* **What is expected**: Restate the whole listing exactly.
----- Information supplied
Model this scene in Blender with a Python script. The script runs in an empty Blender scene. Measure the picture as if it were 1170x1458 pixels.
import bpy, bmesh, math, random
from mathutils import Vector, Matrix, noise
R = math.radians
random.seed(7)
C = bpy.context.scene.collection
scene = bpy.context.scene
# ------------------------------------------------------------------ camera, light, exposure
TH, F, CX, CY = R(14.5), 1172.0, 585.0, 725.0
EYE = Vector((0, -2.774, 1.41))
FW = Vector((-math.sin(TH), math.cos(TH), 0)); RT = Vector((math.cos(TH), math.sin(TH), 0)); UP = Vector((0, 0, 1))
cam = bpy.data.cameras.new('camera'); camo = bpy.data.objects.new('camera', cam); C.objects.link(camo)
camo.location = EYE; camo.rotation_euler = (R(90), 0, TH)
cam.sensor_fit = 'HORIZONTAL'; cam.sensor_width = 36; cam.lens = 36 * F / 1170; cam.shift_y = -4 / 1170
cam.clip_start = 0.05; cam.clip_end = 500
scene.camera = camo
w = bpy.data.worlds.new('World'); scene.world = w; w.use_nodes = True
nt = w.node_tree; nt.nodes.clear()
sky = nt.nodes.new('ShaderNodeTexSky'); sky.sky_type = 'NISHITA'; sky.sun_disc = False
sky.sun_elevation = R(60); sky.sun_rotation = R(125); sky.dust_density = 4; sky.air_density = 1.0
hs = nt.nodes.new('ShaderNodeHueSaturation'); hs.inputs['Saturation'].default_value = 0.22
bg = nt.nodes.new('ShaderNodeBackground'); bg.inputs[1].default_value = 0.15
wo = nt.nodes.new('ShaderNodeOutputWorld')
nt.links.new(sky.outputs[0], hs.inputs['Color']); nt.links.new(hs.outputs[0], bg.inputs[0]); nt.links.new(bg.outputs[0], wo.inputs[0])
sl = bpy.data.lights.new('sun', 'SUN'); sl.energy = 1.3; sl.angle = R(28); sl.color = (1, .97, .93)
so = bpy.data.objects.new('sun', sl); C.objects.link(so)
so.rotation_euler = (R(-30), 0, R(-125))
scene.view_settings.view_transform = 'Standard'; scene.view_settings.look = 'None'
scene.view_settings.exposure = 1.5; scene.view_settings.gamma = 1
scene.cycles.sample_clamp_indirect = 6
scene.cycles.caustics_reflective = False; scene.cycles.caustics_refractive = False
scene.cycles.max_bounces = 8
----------
* **Reply to the task**:
Model this scene in Blender with a Python script. The script runs in an empty Blender scene. Measure the picture as if it were 1170x1458 pixels.
import bpy, bmesh, math, random
from mathutils import Vector, Matrix, noise
R = math.radians
random.seed(7)
C = bpy.context.scene.collection
scene = bpy.context.scene
# ------------------------------------------------------------------ camera, light, exposure
TH, F, CX, CY = R(14.5), 1172.0, 585.0, 725.0
EYE = Vector((0, -2.774, 1.41))
FW = Vector((-math.sin(TH), math.cos(TH), 0)); RT = Vector((math.cos(TH), math.sin(TH), 0)); UP = Vector((0, 0, 1))
cam = bpy.data.cameras.new('camera'); camo = bpy.data.objects.new('camera', cam); C.objects.link(camo)
camo.location = EYE; camo.rotation_euler = (R(90), 0, TH)
cam.sensor_fit = 'HORIZONTAL'; cam.sensor_width = 36; cam.lens = 36 * F / 1170; cam.shift_y = -4 / 1170
cam.clip_start = 0.05; cam.clip_end = 500
scene.camera = camo
w = bpy.data.worlds.new('World'); scene.world = w; w.use_nodes = True
nt = w.node_tree; nt.nodes.clear()
sky = nt.nodes.new('ShaderNodeTexSky'); sky.sky_type = 'NISHITA'; sky.sun_disc = False
sky.sun_elevation = R(60); sky.sun_rotation = R(125); sky.dust_density = 4; sky.air_density = 1.0
hs = nt.nodes.new('ShaderNodeHueSaturation'); hs.inputs['Saturation'].default_value = 0.22
bg = nt.nodes.new('ShaderNodeBackground'); bg.inputs[1].default_value = 0.15
wo = nt.nodes.new('ShaderNodeOutputWorld')
nt.links.new(sky.outputs[0], hs.inputs['Color']); nt.links.new(hs.outputs[0], bg.inputs[0]); nt.links.new(bg.outputs[0], wo.inputs[0])
sl = bpy.data.lights.new('sun', 'SUN'); sl.energy = 1.3; sl.angle = R(28); sl.color = (1, .97, .93)
so = bpy.data.objects.new('sun', sl); C.objects.link(so)
so.rotation_euler = (R(-30), 0, R(-125))
scene.view_settings.view_transform = 'Standard'; scene.view_settings.look = 'None'
scene.view_settings.exposure = 1.5; scene.view_settings.gamma = 1
scene.cycles.sample_clamp_indirect = 6
scene.cycles.caustics_reflective = False; scene.cycles.caustics_refractive = False
scene.cycles.max_bounces = 8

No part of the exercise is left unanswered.